En el terreno de la vida cotidiana y la juridicidad agregan unos cuantos tabúes alimentarios más (el del conejo, v.g.) y normas de pureza/impureza aun más cerradas que las de la Sunna (el mero roce con una mujer, o un cristiano, o un animal impuro ya contamina al fiel); por el contrario, son más permisivos con el nikah al-mut’a («matrimonio de placer», de hecho un modo burdo de encubrir la prostitución), etc.

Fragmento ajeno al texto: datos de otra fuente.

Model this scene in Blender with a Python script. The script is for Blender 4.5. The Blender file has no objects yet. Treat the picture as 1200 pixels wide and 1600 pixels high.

El fanatismo enloquecido de los terroristas del EIIL, junto con la complicada partida de ajedrez que juega Arabia Saudí en Oriente Próximo, han destapado las contradicciones de un Occidente (es decir, EE.UU.) que, falto de convicciones, se limita a probar suerte con las teclas del posibilismo. Y, en medio, entre otras víctimas, se hallan nuevamente los chiíes.